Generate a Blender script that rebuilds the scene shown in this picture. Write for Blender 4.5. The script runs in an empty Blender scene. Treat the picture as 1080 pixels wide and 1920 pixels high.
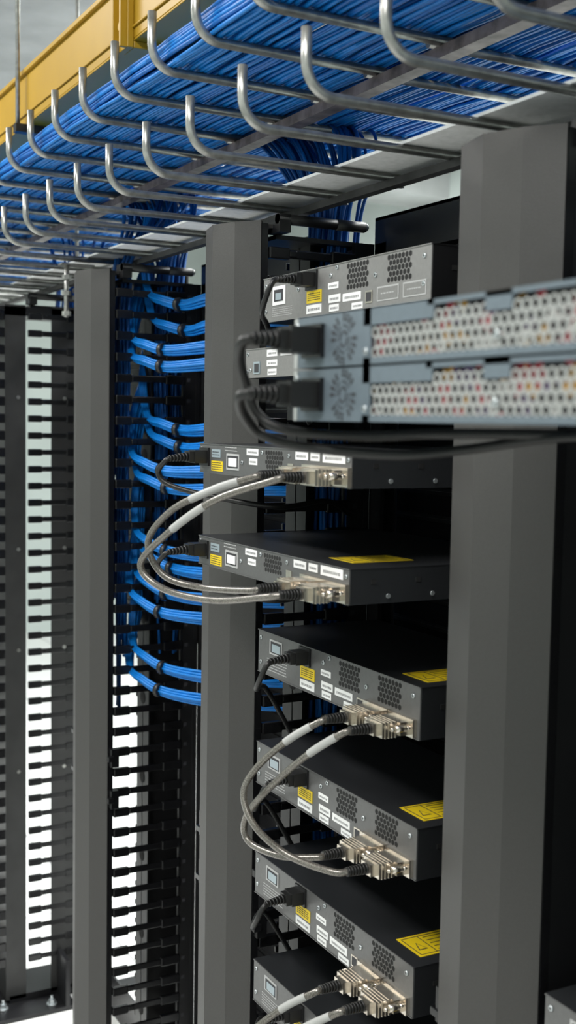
import bpy, math, random
from mathutils import Vector, Matrix
random.seed(7)
scene = bpy.context.scene
FLOOR=-1.6; CEIL=1.5

# ------------------------------------------------------------ materials
def mat(name, col, rough=0.5, metal=0.0, noise=0.0, nscale=50, bump=0.0, bscale=200, stretch=None, spec=0.5, trans=0):
    m=bpy.data.materials.new(name); m.use_nodes=True
    nt=m.node_tree; b=nt.nodes['Principled BSDF']
    b.inputs['Base Color'].default_value=(*col,1)
    b.inputs['Roughness'].default_value=rough
    b.inputs['Metallic'].default_value=metal
    b.inputs['Specular IOR Level'].default_value=spec
    tc=nt.nodes.new('ShaderNodeTexCoord')
    mp=nt.nodes.new('ShaderNodeMapping')
    nt.links.new(tc.outputs['Object'],mp.inputs[0])
    if stretch: mp.inputs['Scale'].default_value=stretch
    if noise>0:
        n=nt.nodes.new('ShaderNodeTexNoise'); n.inputs['Scale'].default_value=nscale; n.inputs['Detail'].default_value=4
        nt.links.new(mp.outputs[0],n.inputs['Vector'])
        r=nt.nodes.new('ShaderNodeValToRGB')
        r.color_ramp.elements[0].position=.3; r.color_ramp.elements[1].position=.7
        r.color_ramp.elements[0].color=(*[c*(1-noise) for c in col],1)
        r.color_ramp.elements[1].color=(*[min(1,c*(1+noise)) for c in col],1)
        nt.links.new(n.outputs['Fac'],r.inputs[0]); nt.links.new(r.outputs[0],b.inputs['Base Color'])
    if bump>0:
        n2=nt.nodes.new('ShaderNodeTexNoise'); n2.inputs['Scale'].default_value=bscale; n2.inputs['Detail'].default_value=3
        nt.links.new(mp.outputs[0],n2.inputs['Vector'])
        bp=nt.nodes.new('ShaderNodeBump'); bp.inputs['Strength'].default_value=bump; bp.inputs['Distance'].default_value=.002
        nt.links.new(n2.outputs['Fac'],bp.inputs['Height']); nt.links.new(bp.outputs[0],b.inputs['Normal'])
    return m
M={}
M['door']=mat('door_powder_gray',(.051,.049,.047),.48,.0,.06,400,.15,900)
M['black']=mat('black_steel',(.010,.010,.011),.38,.0,.1,30)
M['blackpl']=mat('black_plastic',(.007,.007,.008),.26)
M['frame']=mat('rack_frame',(.014,.014,.015),.4,.2,.2,20)
M['fpanel']=mat('manager_side_panel',(.035,.035,.035),.45,.2,.15,20)
M['galv']=mat('galvanised',(.38,.38,.36),.34,.8,.25,70,.1,150)
M['galvdark']=mat('galvanised_spine',(.24,.20,.20),.42,.6,.5,40)
M['spine']=mat('dark_spine',(.05,.05,.05),.45,.5,.3,40)
M['plate']=mat('galvanised_sheet',(.94,.95,.94),.5,.0,.10,120)
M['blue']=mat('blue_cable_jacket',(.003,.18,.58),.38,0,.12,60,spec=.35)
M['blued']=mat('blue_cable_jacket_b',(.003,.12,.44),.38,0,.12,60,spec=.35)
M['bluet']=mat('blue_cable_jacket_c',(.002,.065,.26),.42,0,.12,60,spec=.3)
M['yellow']=mat('yellow_duct',(.42,.245,.012),.40,0,.06,8)
M['top']=mat('switch_charcoal',(.026,.028,.031),.42,.3,.05,300,.05,900)
M['face']=mat('switch_rear_gray',(.14,.14,.14),.42,.4,.06,200)
M['face0']=mat('switch_rear_silver',(.26,.255,.25),.42,.4,.06,200)
M['nickel']=mat('nickel',(.70,.64,.56),.25,.95,.1,100)
M['screw']=mat('screw_steel',(.62,.66,.68),.3,.8)
M['white']=mat('label_white',(.85,.85,.85),.5)
M['ink']=mat('label_ink',(.03,.03,.035),.6)
M['hole']=mat('vent_hole_dark',(.006,.006,.006),.8)
M['lyellow']=mat('label_yellow',(.80,.58,.01),.5)
M['print']=mat('silk_print',(.45,.45,.45),.6)
M['rubber']=mat('cord_rubber',(.012,.012,.012),.4)
M['fg']=mat('bluegray_chassis',(.135,.17,.20),.42,.25,.05,150)
M['mesh']=mat('perforated_mesh_rim',(.50,.51,.50),.35,.4)
M['steelgray']=mat('light_socket',(.35,.42,.46),.4,.2)
M['base']=mat('base_bracket',(.016,.016,.018),.35,.2)
M['sleeve']=mat('cable_marker_sleeve',(.45,.45,.44),.4)
def braid():
    m=bpy.data.materials.new('clear_jacket_braid'); m.use_nodes=True; nt=m.node_tree; b=nt.nodes['Principled BSDF']
    tc=nt.nodes.new('ShaderNodeTexCoord')
    v=nt.nodes.new('ShaderNodeTexVoronoi'); v.inputs['Scale'].default_value=800
    nt.links.new(tc.outputs['Object'],v.inputs['Vector'])
    r=nt.nodes.new('ShaderNodeValToRGB'); r.color_ramp.elements[0].color=(.30,.28,.245,1); r.color_ramp.elements[1].color=(.09,.08,.07,1)
    r.color_ramp.elements[0].position=.15; r.color_ramp.elements[1].position=.8
    nt.links.new(v.outputs['Distance'],r.inputs[0]); nt.links.new(r.outputs[0],b.inputs['Base Color'])
    b.inputs['Metallic'].default_value=.5; b.inputs['Roughness'].default_value=.3
    b.inputs['Coat Weight'].default_value=.7; b.inputs['Coat Roughness'].default_value=.12
    return m
M['braid']=braid()
def circuit():
    m=bpy.data.materials.new('circuit_interior'); m.use_nodes=True; nt=m.node_tree; b=nt.nodes['Principled BSDF']
    tc=nt.nodes.new('ShaderNodeTexCoord')
    v=nt.nodes.new('ShaderNodeTexVoronoi'); v.inputs['Scale'].default_value=75
    nt.links.new(tc.outputs['Object'],v.inputs['Vector'])
    s=nt.nodes.new('ShaderNodeSeparateColor'); nt.links.new(v.outputs['Color'],s.inputs[0])
    r=nt.nodes.new('ShaderNodeValToRGB'); r.color_ramp.interpolation='CONSTANT'
    e=r.color_ramp.elements; e[0].color=(.01,.01,.015,1); e[1].position=.46; e[1].color=(.45,.02,.04,1)
    for p,c in ((.58,(.06,.02,.12,1)),(.66,(.7,.7,.68,1)),(.76,(.55,.28,.02,1)),(.84,(.01,.01,.01,1)),(.93,(.5,.05,.08,1))):
        x=e.new(p); x.color=c
    nt.links.new(s.outputs[0],r.inputs[0]); nt.links.new(r.outputs[0],b.inputs['Base Color'])
    return m
M['circuit']=circuit()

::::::

Requirements: Every line of the data above should be quoted exactly. Omit the pictures.

Solution to the problem:
Generate a Blender script that rebuilds the scene shown in this picture. Write for Blender 4.5. The script runs in an empty Blender scene. Treat the picture as 1080 pixels wide and 1920 pixels high.
import bpy, math, random
from mathutils import Vector, Matrix
random.seed(7)
scene = bpy.context.scene
FLOOR=-1.6; CEIL=1.5

# ------------------------------------------------------------ materials
def mat(name, col, rough=0.5, metal=0.0, noise=0.0, nscale=50, bump=0.0, bscale=200, stretch=None, spec=0.5, trans=0):
    m=bpy.data.materials.new(name); m.use_nodes=True
    nt=m.node_tree; b=nt.nodes['Principled BSDF']
    b.inputs['Base Color'].default_value=(*col,1)
    b.inputs['Roughness'].default_value=rough
    b.inputs['Metallic'].default_value=metal
    b.inputs['Specular IOR Level'].default_value=spec
    tc=nt.nodes.new('ShaderNodeTexCoord')
    mp=nt.nodes.new('ShaderNodeMapping')
    nt.links.new(tc.outputs['Object'],mp.inputs[0])
    if stretch: mp.inputs['Scale'].default_value=stretch
    if noise>0:
        n=nt.nodes.new('ShaderNodeTexNoise'); n.inputs['Scale'].default_value=nscale; n.inputs['Detail'].default_value=4
        nt.links.new(mp.outputs[0],n.inputs['Vector'])
        r=nt.nodes.new('ShaderNodeValToRGB')
        r.color_ramp.elements[0].position=.3; r.color_ramp.elements[1].position=.7
        r.color_ramp.elements[0].color=(*[c*(1-noise) for c in col],1)
        r.color_ramp.elements[1].color=(*[min(1,c*(1+noise)) for c in col],1)
        nt.links.new(n.outputs['Fac'],r.inputs[0]); nt.links.new(r.outputs[0],b.inputs['Base Color'])
    if bump>0:
        n2=nt.nodes.new('ShaderNodeTexNoise'); n2.inputs['Scale'].default_value=bscale; n2.inputs['Detail'].default_value=3
        nt.links.new(mp.outputs[0],n2.inputs['Vector'])
        bp=nt.nodes.new('ShaderNodeBump'); bp.inputs['Strength'].default_value=bump; bp.inputs['Distance'].default_value=.002
        nt.links.new(n2.outputs['Fac'],bp.inputs['Height']); nt.links.new(bp.outputs[0],b.inputs['Normal'])
    return m
M={}
M['door']=mat('door_powder_gray',(.051,.049,.047),.48,.0,.06,400,.15,900)
M['black']=mat('black_steel',(.010,.010,.011),.38,.0,.1,30)
M['blackpl']=mat('black_plastic',(.007,.007,.008),.26)
M['frame']=mat('rack_frame',(.014,.014,.015),.4,.2,.2,20)
M['fpanel']=mat('manager_side_panel',(.035,.035,.035),.45,.2,.15,20)
M['galv']=mat('galvanised',(.38,.38,.36),.34,.8,.25,70,.1,150)
M['galvdark']=mat('galvanised_spine',(.24,.20,.20),.42,.6,.5,40)
M['spine']=mat('dark_spine',(.05,.05,.05),.45,.5,.3,40)
M['plate']=mat('galvanised_sheet',(.94,.95,.94),.5,.0,.10,120)
M['blue']=mat('blue_cable_jacket',(.003,.18,.58),.38,0,.12,60,spec=.35)
M['blued']=mat('blue_cable_jacket_b',(.003,.12,.44),.38,0,.12,60,spec=.35)
M['bluet']=mat('blue_cable_jacket_c',(.002,.065,.26),.42,0,.12,60,spec=.3)
M['yellow']=mat('yellow_duct',(.42,.245,.012),.40,0,.06,8)
M['top']=mat('switch_charcoal',(.026,.028,.031),.42,.3,.05,300,.05,900)
M['face']=mat('switch_rear_gray',(.14,.14,.14),.42,.4,.06,200)
M['face0']=mat('switch_rear_silver',(.26,.255,.25),.42,.4,.06,200)
M['nickel']=mat('nickel',(.70,.64,.56),.25,.95,.1,100)
M['screw']=mat('screw_steel',(.62,.66,.68),.3,.8)
M['white']=mat('label_white',(.85,.85,.85),.5)
M['ink']=mat('label_ink',(.03,.03,.035),.6)
M['hole']=mat('vent_hole_dark',(.006,.006,.006),.8)
M['lyellow']=mat('label_yellow',(.80,.58,.01),.5)
M['print']=mat('silk_print',(.45,.45,.45),.6)
M['rubber']=mat('cord_rubber',(.012,.012,.012),.4)
M['fg']=mat('bluegray_chassis',(.135,.17,.20),.42,.25,.05,150)
M['mesh']=mat('perforated_mesh_rim',(.50,.51,.50),.35,.4)
M['steelgray']=mat('light_socket',(.35,.42,.46),.4,.2)
M['base']=mat('base_bracket',(.016,.016,.018),.35,.2)
M['sleeve']=mat('cable_marker_sleeve',(.45,.45,.44),.4)
def braid():
    m=bpy.data.materials.new('clear_jacket_braid'); m.use_nodes=True; nt=m.node_tree; b=nt.nodes['Principled BSDF']
    tc=nt.nodes.new('ShaderNodeTexCoord')
    v=nt.nodes.new('ShaderNodeTexVoronoi'); v.inputs['Scale'].default_value=800
    nt.links.new(tc.outputs['Object'],v.inputs['Vector'])
    r=nt.nodes.new('ShaderNodeValToRGB'); r.color_ramp.elements[0].color=(.30,.28,.245,1); r.color_ramp.elements[1].color=(.09,.08,.07,1)
    r.color_ramp.elements[0].position=.15; r.color_ramp.elements[1].position=.8
    nt.links.new(v.outputs['Distance'],r.inputs[0]); nt.links.new(r.outputs[0],b.inputs['Base Color'])
    b.inputs['Metallic'].default_value=.5; b.inputs['Roughness'].default_value=.3
    b.inputs['Coat Weight'].default_value=.7; b.inputs['Coat Roughness'].default_value=.12
    return m
M['braid']=braid()
def circuit():
    m=bpy.data.materials.new('circuit_interior'); m.use_nodes=True; nt=m.node_tree; b=nt.nodes['Principled BSDF']
    tc=nt.nodes.new('ShaderNodeTexCoord')
    v=nt.nodes.new('ShaderNodeTexVoronoi'); v.inputs['Scale'].default_value=75
    nt.links.new(tc.outputs['Object'],v.inputs['Vector'])
    s=nt.nodes.new('ShaderNodeSeparateColor'); nt.links.new(v.outputs['Color'],s.inputs[0])
    r=nt.nodes.new('ShaderNodeValToRGB'); r.color_ramp.interpolation='CONSTANT'
    e=r.color_ramp.elements; e[0].color=(.01,.01,.015,1); e[1].position=.46; e[1].color=(.45,.02,.04,1)
    for p,c in ((.58,(.06,.02,.12,1)),(.66,(.7,.7,.68,1)),(.76,(.55,.28,.02,1)),(.84,(.01,.01,.01,1)),(.93,(.5,.05,.08,1))):
        x=e.new(p); x.color=c
    nt.links.new(s.outputs[0],r.inputs[0]); nt.links.new(r.outputs[0],b.inputs['Base Color'])
    return m
M['circuit']=circuit()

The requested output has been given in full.